(Aim): Repeat all of the material exactly as given.

(Dataset extract):

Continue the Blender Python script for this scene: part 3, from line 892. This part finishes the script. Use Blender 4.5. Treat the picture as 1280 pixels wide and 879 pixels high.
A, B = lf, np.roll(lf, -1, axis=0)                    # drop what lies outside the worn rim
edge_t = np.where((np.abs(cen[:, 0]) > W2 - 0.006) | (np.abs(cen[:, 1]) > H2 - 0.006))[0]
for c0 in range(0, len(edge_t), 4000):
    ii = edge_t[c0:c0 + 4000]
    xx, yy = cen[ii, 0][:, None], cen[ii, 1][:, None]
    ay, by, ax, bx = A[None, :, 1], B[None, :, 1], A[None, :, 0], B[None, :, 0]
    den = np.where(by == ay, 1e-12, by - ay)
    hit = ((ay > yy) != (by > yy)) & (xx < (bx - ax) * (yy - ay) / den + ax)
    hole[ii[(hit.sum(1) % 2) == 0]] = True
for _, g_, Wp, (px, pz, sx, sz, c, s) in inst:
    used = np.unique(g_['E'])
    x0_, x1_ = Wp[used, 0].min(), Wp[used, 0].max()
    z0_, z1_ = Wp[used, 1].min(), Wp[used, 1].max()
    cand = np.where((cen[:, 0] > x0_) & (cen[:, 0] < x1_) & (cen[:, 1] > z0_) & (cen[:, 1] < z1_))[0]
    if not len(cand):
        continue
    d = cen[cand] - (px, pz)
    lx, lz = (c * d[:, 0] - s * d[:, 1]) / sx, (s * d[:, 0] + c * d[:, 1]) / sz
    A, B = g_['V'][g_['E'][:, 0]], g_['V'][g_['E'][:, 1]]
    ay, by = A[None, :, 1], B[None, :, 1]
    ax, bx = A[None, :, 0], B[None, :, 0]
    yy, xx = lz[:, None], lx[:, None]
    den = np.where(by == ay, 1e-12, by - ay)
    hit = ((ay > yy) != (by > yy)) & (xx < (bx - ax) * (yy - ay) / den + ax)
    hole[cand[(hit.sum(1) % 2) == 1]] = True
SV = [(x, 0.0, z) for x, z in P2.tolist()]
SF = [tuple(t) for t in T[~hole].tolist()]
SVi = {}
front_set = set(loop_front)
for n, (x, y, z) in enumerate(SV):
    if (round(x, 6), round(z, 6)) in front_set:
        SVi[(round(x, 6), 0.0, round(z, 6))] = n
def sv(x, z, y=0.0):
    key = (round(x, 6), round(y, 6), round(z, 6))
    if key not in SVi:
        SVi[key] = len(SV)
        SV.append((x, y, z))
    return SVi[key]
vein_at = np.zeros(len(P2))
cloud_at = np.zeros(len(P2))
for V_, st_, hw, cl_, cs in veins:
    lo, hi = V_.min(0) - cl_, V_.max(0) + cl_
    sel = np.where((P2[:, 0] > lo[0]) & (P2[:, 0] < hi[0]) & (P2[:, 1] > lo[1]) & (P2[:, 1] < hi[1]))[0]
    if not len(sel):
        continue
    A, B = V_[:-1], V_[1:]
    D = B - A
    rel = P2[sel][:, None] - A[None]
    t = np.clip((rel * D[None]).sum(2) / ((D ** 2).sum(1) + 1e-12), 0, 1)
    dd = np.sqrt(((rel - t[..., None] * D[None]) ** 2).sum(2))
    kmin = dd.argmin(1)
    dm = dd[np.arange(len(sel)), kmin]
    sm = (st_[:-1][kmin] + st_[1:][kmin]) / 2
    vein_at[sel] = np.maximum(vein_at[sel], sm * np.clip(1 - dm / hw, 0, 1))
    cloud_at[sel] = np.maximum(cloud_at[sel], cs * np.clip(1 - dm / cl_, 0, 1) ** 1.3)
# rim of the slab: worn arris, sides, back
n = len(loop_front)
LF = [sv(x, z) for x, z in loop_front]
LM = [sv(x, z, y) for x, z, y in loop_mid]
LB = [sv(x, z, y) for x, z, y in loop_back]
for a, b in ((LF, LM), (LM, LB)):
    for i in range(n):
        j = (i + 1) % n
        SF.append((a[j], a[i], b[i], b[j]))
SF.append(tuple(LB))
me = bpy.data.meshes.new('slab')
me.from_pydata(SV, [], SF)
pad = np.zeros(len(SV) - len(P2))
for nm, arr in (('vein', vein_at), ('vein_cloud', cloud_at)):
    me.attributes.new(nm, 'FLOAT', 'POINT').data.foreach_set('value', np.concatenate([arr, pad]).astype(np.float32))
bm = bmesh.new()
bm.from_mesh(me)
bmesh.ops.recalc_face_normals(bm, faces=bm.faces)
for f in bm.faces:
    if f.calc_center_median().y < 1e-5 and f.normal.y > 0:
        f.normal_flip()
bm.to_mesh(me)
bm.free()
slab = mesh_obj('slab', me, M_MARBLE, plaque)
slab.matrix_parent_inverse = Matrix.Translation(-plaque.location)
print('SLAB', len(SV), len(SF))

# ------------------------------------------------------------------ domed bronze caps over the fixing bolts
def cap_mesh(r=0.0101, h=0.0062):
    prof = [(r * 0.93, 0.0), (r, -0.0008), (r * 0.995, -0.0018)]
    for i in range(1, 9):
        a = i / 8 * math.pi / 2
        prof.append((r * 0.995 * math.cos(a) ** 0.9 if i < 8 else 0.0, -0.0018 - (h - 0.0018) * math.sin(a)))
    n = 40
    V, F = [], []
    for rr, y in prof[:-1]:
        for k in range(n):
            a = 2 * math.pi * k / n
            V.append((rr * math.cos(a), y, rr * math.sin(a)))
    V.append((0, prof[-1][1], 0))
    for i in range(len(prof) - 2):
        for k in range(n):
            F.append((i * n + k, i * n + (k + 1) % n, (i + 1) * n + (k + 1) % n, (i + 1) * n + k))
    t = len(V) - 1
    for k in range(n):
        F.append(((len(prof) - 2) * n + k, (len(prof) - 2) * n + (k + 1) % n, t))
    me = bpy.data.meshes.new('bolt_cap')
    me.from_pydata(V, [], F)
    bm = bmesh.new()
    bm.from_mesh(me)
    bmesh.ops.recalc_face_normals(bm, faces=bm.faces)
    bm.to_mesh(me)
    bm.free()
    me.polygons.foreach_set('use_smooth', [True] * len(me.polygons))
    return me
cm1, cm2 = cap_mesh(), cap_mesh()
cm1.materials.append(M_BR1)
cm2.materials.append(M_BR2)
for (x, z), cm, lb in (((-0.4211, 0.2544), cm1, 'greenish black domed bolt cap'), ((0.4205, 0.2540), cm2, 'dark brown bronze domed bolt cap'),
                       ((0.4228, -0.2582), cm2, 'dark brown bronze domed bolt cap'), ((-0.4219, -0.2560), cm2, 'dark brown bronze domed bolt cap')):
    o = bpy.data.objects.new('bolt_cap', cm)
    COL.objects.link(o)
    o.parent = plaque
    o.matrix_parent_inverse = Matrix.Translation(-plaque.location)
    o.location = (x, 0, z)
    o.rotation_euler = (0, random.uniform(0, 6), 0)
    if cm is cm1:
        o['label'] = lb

(Output of the task):
Continue the Blender Python script for this scene: part 3, from line 892. This part finishes the script. Use Blender 4.5. Treat the picture as 1280 pixels wide and 879 pixels high.
A, B = lf, np.roll(lf, -1, axis=0)                    # drop what lies outside the worn rim
edge_t = np.where((np.abs(cen[:, 0]) > W2 - 0.006) | (np.abs(cen[:, 1]) > H2 - 0.006))[0]
for c0 in range(0, len(edge_t), 4000):
    ii = edge_t[c0:c0 + 4000]
    xx, yy = cen[ii, 0][:, None], cen[ii, 1][:, None]
    ay, by, ax, bx = A[None, :, 1], B[None, :, 1], A[None, :, 0], B[None, :, 0]
    den = np.where(by == ay, 1e-12, by - ay)
    hit = ((ay > yy) != (by > yy)) & (xx < (bx - ax) * (yy - ay) / den + ax)
    hole[ii[(hit.sum(1) % 2) == 0]] = True
for _, g_, Wp, (px, pz, sx, sz, c, s) in inst:
    used = np.unique(g_['E'])
    x0_, x1_ = Wp[used, 0].min(), Wp[used, 0].max()
    z0_, z1_ = Wp[used, 1].min(), Wp[used, 1].max()
    cand = np.where((cen[:, 0] > x0_) & (cen[:, 0] < x1_) & (cen[:, 1] > z0_) & (cen[:, 1] < z1_))[0]
    if not len(cand):
        continue
    d = cen[cand] - (px, pz)
    lx, lz = (c * d[:, 0] - s * d[:, 1]) / sx, (s * d[:, 0] + c * d[:, 1]) / sz
    A, B = g_['V'][g_['E'][:, 0]], g_['V'][g_['E'][:, 1]]
    ay, by = A[None, :, 1], B[None, :, 1]
    ax, bx = A[None, :, 0], B[None, :, 0]
    yy, xx = lz[:, None], lx[:, None]
    den = np.where(by == ay, 1e-12, by - ay)
    hit = ((ay > yy) != (by > yy)) & (xx < (bx - ax) * (yy - ay) / den + ax)
    hole[cand[(hit.sum(1) % 2) == 1]] = True
SV = [(x, 0.0, z) for x, z in P2.tolist()]
SF = [tuple(t) for t in T[~hole].tolist()]
SVi = {}
front_set = set(loop_front)
for n, (x, y, z) in enumerate(SV):
    if (round(x, 6), round(z, 6)) in front_set:
        SVi[(round(x, 6), 0.0, round(z, 6))] = n
def sv(x, z, y=0.0):
    key = (round(x, 6), round(y, 6), round(z, 6))
    if key not in SVi:
        SVi[key] = len(SV)
        SV.append((x, y, z))
    return SVi[key]
vein_at = np.zeros(len(P2))
cloud_at = np.zeros(len(P2))
for V_, st_, hw, cl_, cs in veins:
    lo, hi = V_.min(0) - cl_, V_.max(0) + cl_
    sel = np.where((P2[:, 0] > lo[0]) & (P2[:, 0] < hi[0]) & (P2[:, 1] > lo[1]) & (P2[:, 1] < hi[1]))[0]
    if not len(sel):
        continue
    A, B = V_[:-1], V_[1:]
    D = B - A
    rel = P2[sel][:, None] - A[None]
    t = np.clip((rel * D[None]).sum(2) / ((D ** 2).sum(1) + 1e-12), 0, 1)
    dd = np.sqrt(((rel - t[..., None] * D[None]) ** 2).sum(2))
    kmin = dd.argmin(1)
    dm = dd[np.arange(len(sel)), kmin]
    sm = (st_[:-1][kmin] + st_[1:][kmin]) / 2
    vein_at[sel] = np.maximum(vein_at[sel], sm * np.clip(1 - dm / hw, 0, 1))
    cloud_at[sel] = np.maximum(cloud_at[sel], cs * np.clip(1 - dm / cl_, 0, 1) ** 1.3)
# rim of the slab: worn arris, sides, back
n = len(loop_front)
LF = [sv(x, z) for x, z in loop_front]
LM = [sv(x, z, y) for x, z, y in loop_mid]
LB = [sv(x, z, y) for x, z, y in loop_back]
for a, b in ((LF, LM), (LM, LB)):
    for i in range(n):
        j = (i + 1) % n
        SF.append((a[j], a[i], b[i], b[j]))
SF.append(tuple(LB))
me = bpy.data.meshes.new('slab')
me.from_pydata(SV, [], SF)
pad = np.zeros(len(SV) - len(P2))
for nm, arr in (('vein', vein_at), ('vein_cloud', cloud_at)):
    me.attributes.new(nm, 'FLOAT', 'POINT').data.foreach_set('value', np.concatenate([arr, pad]).astype(np.float32))
bm = bmesh.new()
bm.from_mesh(me)
bmesh.ops.recalc_face_normals(bm, faces=bm.faces)
for f in bm.faces:
    if f.calc_center_median().y < 1e-5 and f.normal.y > 0:
        f.normal_flip()
bm.to_mesh(me)
bm.free()
slab = mesh_obj('slab', me, M_MARBLE, plaque)
slab.matrix_parent_inverse = Matrix.Translation(-plaque.location)
print('SLAB', len(SV), len(SF))

# ------------------------------------------------------------------ domed bronze caps over the fixing bolts
def cap_mesh(r=0.0101, h=0.0062):
    prof = [(r * 0.93, 0.0), (r, -0.0008), (r * 0.995, -0.0018)]
    for i in range(1, 9):
        a = i / 8 * math.pi / 2
        prof.append((r * 0.995 * math.cos(a) ** 0.9 if i < 8 else 0.0, -0.0018 - (h - 0.0018) * math.sin(a)))
    n = 40
    V, F = [], []
    for rr, y in prof[:-1]:
        for k in range(n):
            a = 2 * math.pi * k / n
            V.append((rr * math.cos(a), y, rr * math.sin(a)))
    V.append((0, prof[-1][1], 0))
    for i in range(len(prof) - 2):
        for k in range(n):
            F.append((i * n + k, i * n + (k + 1) % n, (i + 1) * n + (k + 1) % n, (i + 1) * n + k))
    t = len(V) - 1
    for k in range(n):
        F.append(((len(prof) - 2) * n + k, (len(prof) - 2) * n + (k + 1) % n, t))
    me = bpy.data.meshes.new('bolt_cap')
    me.from_pydata(V, [], F)
    bm = bmesh.new()
    bm.from_mesh(me)
    bmesh.ops.recalc_face_normals(bm, faces=bm.faces)
    bm.to_mesh(me)
    bm.free()
    me.polygons.foreach_set('use_smooth', [True] * len(me.polygons))
    return me
cm1, cm2 = cap_mesh(), cap_mesh()
cm1.materials.append(M_BR1)
cm2.materials.append(M_BR2)
for (x, z), cm, lb in (((-0.4211, 0.2544), cm1, 'greenish black domed bolt cap'), ((0.4205, 0.2540), cm2, 'dark brown bronze domed bolt cap'),
                       ((0.4228, -0.2582), cm2, 'dark brown bronze domed bolt cap'), ((-0.4219, -0.2560), cm2, 'dark brown bronze domed bolt cap')):
    o = bpy.data.objects.new('bolt_cap', cm)
    COL.objects.link(o)
    o.parent = plaque
    o.matrix_parent_inverse = Matrix.Translation(-plaque.location)
    o.location = (x, 0, z)
    o.rotation_euler = (0, random.uniform(0, 6), 0)
    if cm is cm1:
        o['label'] = lb